Monday, Mar. 14, 1955
Covering the Royal Family
When Princess Margaret arrived back in Great Britain from her Caribbean tour last week, palace press officials breathed a sigh of relief. Everyone agreed that her trip was a great success, and her press relations were marred by only one unfortunate incident.* To the royal press secretaries, any such tour is a ticklish matter. At home the rules for press coverage are clearly drawn, i.e., the only official news on the royal family is handed out in daily court releases. But when royalty goes ajunketing, an entirely different set of rules applies. When the Queen Mother came to the U.S. last year, for example, she toured New York shops with the press trailing behind, then held a press conference, almost American style. But when the British press asked for the same sort of conference on her return home, they were sternly reminded by Buckingham Palace that things just are not done that way in Britain.
Underwear & Hair Tonic. In a nation where a change of a royal hairdo is news, covering the royal family is often the world's most frustrating assignment. Only two reporters are accredited to Buckingham Palace, representatives of the Press Association and Exchange Telegraph wire services. They act as little more than messengers, daily picking up carefully prepared handouts from the Queen's press secretary, Commander Richard Colville. A Scot whose titled family has long served in the royal household, Colville joined the Royal Navy in 1925, served on the royal yacht, was tapped by King George VI in 1947 to be press secretary, asked by Queen Elizabeth II to stay on as court spokesman. Dutifully, the London Times and the Daily Telegraph print his handouts under the royal coat of arms and the heading, "Court Circular."
But for the tabloids, whose readers thirst for backstairs gossip, the drab releases are not enough. They thrive on rumors (most of them inaccurate) picked up from various royal employees--and occasionally on eyewitness accounts by those who have left the royal household. On all such journalistic works the palace frowns. Last year, after an ex-valet to the Duke of Edinburgh wrote for the Sunday Pictorial that Philip wears long underwear in the winter, and uses a lotion to retard the thinning of his hair, Press Secretary Colville put his foot down. To the British Press Council went a stern note: "You will, I am sure, readily agree that the Queen is entitled to expect that her family will attain the privacy at home which all other families are entitled to enjoy." Royal employees are now required to sign a pledge not to publish or "give any information . . . which might be communicated to the Press."

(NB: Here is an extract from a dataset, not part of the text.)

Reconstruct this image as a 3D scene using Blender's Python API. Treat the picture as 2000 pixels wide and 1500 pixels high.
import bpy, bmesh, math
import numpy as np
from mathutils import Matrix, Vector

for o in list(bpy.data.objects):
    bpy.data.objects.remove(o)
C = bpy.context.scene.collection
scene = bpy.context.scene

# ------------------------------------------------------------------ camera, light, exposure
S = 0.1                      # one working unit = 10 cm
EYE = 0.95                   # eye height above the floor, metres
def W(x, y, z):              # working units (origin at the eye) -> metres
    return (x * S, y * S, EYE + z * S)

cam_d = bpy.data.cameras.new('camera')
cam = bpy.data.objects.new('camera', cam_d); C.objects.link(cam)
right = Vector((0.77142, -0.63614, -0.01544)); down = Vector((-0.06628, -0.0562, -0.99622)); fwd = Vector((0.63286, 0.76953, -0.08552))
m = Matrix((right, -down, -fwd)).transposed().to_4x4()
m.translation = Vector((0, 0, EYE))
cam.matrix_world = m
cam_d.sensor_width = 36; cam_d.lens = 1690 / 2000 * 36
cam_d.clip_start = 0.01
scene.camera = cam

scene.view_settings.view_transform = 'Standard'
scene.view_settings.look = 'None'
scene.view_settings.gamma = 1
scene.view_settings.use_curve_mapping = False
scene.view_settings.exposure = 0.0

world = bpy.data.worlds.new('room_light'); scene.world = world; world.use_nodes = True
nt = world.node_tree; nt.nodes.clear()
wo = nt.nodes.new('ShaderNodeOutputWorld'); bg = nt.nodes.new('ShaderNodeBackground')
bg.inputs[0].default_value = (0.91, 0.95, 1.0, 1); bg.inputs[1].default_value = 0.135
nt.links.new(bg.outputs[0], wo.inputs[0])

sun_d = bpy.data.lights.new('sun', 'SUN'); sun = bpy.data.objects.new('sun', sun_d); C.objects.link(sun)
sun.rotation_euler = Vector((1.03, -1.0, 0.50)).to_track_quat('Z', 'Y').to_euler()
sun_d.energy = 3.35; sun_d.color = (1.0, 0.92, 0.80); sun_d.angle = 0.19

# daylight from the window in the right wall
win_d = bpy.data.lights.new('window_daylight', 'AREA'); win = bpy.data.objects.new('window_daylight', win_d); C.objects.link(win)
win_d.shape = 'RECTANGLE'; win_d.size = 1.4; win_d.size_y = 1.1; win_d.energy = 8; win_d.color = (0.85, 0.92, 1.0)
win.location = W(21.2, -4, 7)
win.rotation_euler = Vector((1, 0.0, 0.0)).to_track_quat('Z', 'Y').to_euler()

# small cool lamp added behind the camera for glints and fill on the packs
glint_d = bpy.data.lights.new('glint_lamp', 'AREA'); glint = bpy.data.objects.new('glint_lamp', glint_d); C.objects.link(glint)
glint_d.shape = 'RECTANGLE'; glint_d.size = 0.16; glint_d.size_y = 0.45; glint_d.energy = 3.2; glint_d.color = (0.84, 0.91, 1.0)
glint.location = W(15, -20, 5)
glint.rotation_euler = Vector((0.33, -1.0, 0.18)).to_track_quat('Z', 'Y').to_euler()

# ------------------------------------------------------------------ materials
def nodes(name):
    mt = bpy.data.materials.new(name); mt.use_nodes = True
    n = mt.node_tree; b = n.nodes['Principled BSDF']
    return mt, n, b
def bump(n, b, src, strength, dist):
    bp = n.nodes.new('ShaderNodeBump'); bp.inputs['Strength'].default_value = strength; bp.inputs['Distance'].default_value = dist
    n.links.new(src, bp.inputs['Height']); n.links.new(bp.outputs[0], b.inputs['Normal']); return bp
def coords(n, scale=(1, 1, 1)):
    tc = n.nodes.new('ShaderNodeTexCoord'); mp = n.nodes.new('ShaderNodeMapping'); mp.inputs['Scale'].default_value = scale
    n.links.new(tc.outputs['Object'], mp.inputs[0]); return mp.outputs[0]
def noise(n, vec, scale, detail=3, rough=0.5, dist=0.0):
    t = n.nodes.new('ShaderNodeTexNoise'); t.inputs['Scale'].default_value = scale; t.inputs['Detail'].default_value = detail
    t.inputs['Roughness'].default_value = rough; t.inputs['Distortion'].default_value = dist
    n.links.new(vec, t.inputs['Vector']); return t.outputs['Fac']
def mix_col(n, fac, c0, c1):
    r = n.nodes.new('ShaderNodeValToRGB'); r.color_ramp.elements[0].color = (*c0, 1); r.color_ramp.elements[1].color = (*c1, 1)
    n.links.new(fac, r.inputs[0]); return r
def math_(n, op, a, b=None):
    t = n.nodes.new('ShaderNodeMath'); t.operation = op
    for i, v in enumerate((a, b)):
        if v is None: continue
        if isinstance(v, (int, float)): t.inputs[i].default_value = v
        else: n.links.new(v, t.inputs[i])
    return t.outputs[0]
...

Private Matter. When royalty goes nightclubbing, the word occasionally leaks out through a complex underground of waiters, doormen and band members. But any photographer who is sent to the scene is met at the door of the nightclub and turned away by a royal detective. Once a news photographer got a picture of six-year-old Prince Charles on his way to a cousin's birthday party. But when the photographer's editor called the palace to get some caption material, he was brusquely informed that the color of the coat was a "private matter."
Because palace newsbeats are so rare, they are treasured. Keystone Press Agency proudly claims two, both pictures of Prince Charles. One was a shot of the prince peeping over a wall watching a parade in 1950. The other was achieved early in 1949, when Keystone figured that some day soon the prince's nurse would wheel his pram into the gardens of Buckingham Palace. Keystone stationed a photographer with a long-range lens in a flat overlooking the gardens from a distance. After about two weeks, the big event happened. When papers printed the picture of nurse, Charlie and pram, irate palace officials put locks and guards on all buildings from which photos might be taken.

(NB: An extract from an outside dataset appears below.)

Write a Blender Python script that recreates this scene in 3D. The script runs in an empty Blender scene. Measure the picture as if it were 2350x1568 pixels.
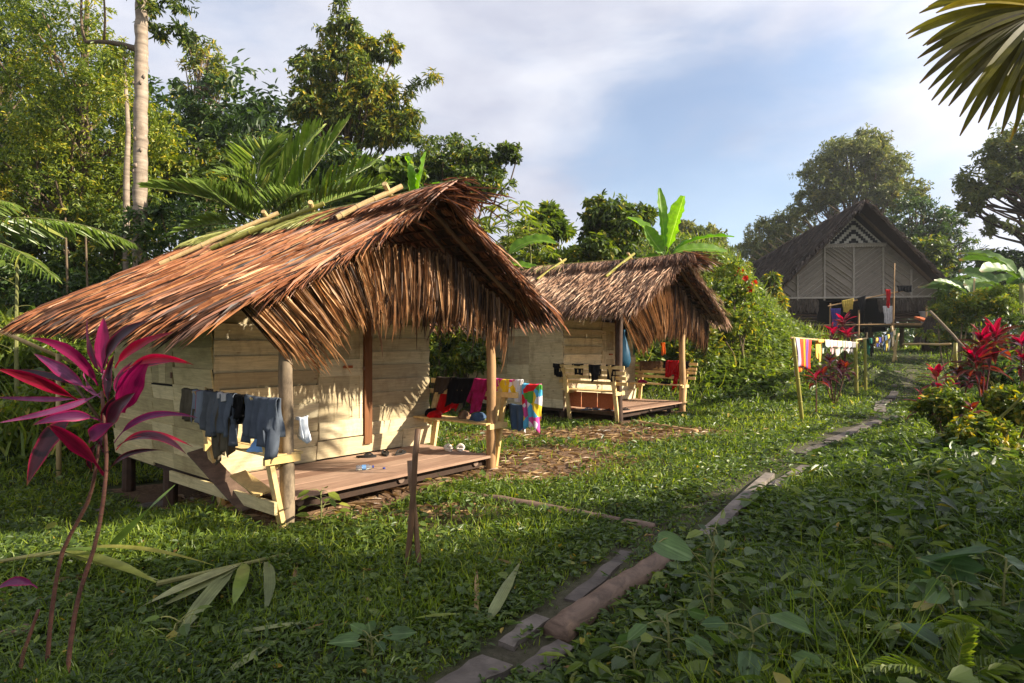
import bpy, math, random
import numpy as np
from mathutils import Vector, Matrix

SC = bpy.context.scene
COL = SC.collection
PI = math.pi
EYE = 1.65

# ------------------------------------------------------------------ camera
cam_d = bpy.data.cameras.new('camera')
cam = bpy.data.objects.new('camera', cam_d); COL.objects.link(cam)
cam.location = (0, 0, EYE); cam.rotation_euler = (PI/2, 0, 0)
cam_d.sensor_width = 36.0; cam_d.lens = 1500/2560*36.0
cam_d.shift_y = 12/2560
cam_d.clip_start = 0.05; cam_d.clip_end = 3000
SC.camera = cam

# ------------------------------------------------------------------ sun, sky, exposure
SUN_EL = math.radians(28.5)
SUN_H = Vector((0.985, -0.17, 0)).normalized()
SUN_DIR = Vector((SUN_H.x*math.cos(SUN_EL), SUN_H.y*math.cos(SUN_EL), math.sin(SUN_EL)))
sd = bpy.data.lights.new('sun', 'SUN'); sd.energy = 5.0; sd.angle = math.radians(0.5); sd.color = (1.0, 0.89, 0.72)
sun = bpy.data.objects.new('sun', sd); COL.objects.link(sun)
sun.rotation_euler = SUN_DIR.to_track_quat('Z', 'Y').to_euler()

w = bpy.data.worlds.new('World'); SC.world = w; w.use_nodes = True
nt = w.node_tree; nt.nodes.clear()
def N(t, nt_, **kw):
    n = nt_.nodes.new(t)
    for k, v in kw.items():
        if k in n.inputs.keys() and not hasattr(n, k): n.inputs[k].default_value = v
        else: setattr(n, k, v)
    return n
wo = N('ShaderNodeOutputWorld', nt); bg = N('ShaderNodeBackground', nt)
bg.inputs['Strength'].default_value = 0.085
sky = N('ShaderNodeTexSky', nt); sky.sky_type = 'NISHITA'; sky.sun_disc = False
sky.sun_elevation = SUN_EL; sky.sun_rotation = math.atan2(SUN_DIR.x, SUN_DIR.y)
sky.air_density = 1.0; sky.dust_density = 0.7; sky.ozone_density = 1.2; sky.altitude = 0
tc = N('ShaderNodeTexCoord', nt)
mp = N('ShaderNodeMapping', nt); mp.inputs['Scale'].default_value = (1.0, 1.0, 2.6); mp.inputs['Rotation'].default_value = (0.0, 0.35, 0.2)
nz = N('ShaderNodeTexNoise', nt); nz.inputs['Scale'].default_value = 3.3; nz.inputs['Detail'].default_value = 7; nz.inputs['Roughness'].default_value = 0.55; nz.inputs['Distortion'].default_value = 0.35
nt.links.new(tc.outputs['Generated'], mp.inputs['Vector']); nt.links.new(mp.outputs[0], nz.inputs['Vector'])
# a clear blue opening in the cloud cover, towards one compass direction
hole = N('ShaderNodeVectorMath', nt); hole.operation = 'DOT_PRODUCT'
hd = Vector((0.36, 1.0, 0.22)).normalized(); hole.inputs[1].default_value = hd
nrmv = N('ShaderNodeVectorMath', nt); nrmv.operation = 'NORMALIZE'
nt.links.new(tc.outputs['Generated'], nrmv.inputs[0]); nt.links.new(nrmv.outputs[0], hole.inputs[0])
hr = N('ShaderNodeMapRange', nt); hr.interpolation_type = 'SMOOTHSTEP'
hr.inputs['From Min'].default_value = 0.945; hr.inputs['From Max'].default_value = 0.998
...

Passive Resistance. Nevertheless, enterprise can pay off. When Elizabeth was photographed at a 1946 wedding, standing next to Philip, Editor Herbert Gunn of the Evening Standard noticed her expression as she looked at Philip. He began tracing Philip's movements, found that they coincided closely with Elizabeth's, was the first to imply that they were in love. News of Margaret's romance with Group Captain Peter Townsend, though long rumored in Britain, was first broken by the American press. Once the story of the romance broke in the U.S., however, London papers played the story; the Daily Mirror even ran a poll among its readers to see if they approved of the affair (they did, 67,907 to 2,235). For the stunt the Mirror was reprimanded by the Press Council.
Sometimes the press rebels at the restrictions. A few weeks ago, when police jostled photographers out of position as the royal family was arriving at London's Liverpool Street Station, the photographers solemnly lined up, cameras at their sides. They doffed their hats as royalty passed, but took not a single picture. Next day Press Secretary Colville coldly explained: "The Queen's arrival was private. In such cases photographs are not allowed on the platform." Nevertheless, the royal family had apparently not cared for the way the photographers had been treated. Since then, the police have gone out of their way to be nice to them.
* In Nassau, where overeager police roughed up Photographer J. Pedrazzini of Paris Match and clubbed London Daily Sketch Photographer David Johnson while clearing a dock for the princess to disembark. The government promptly expressed regret to the cameramen.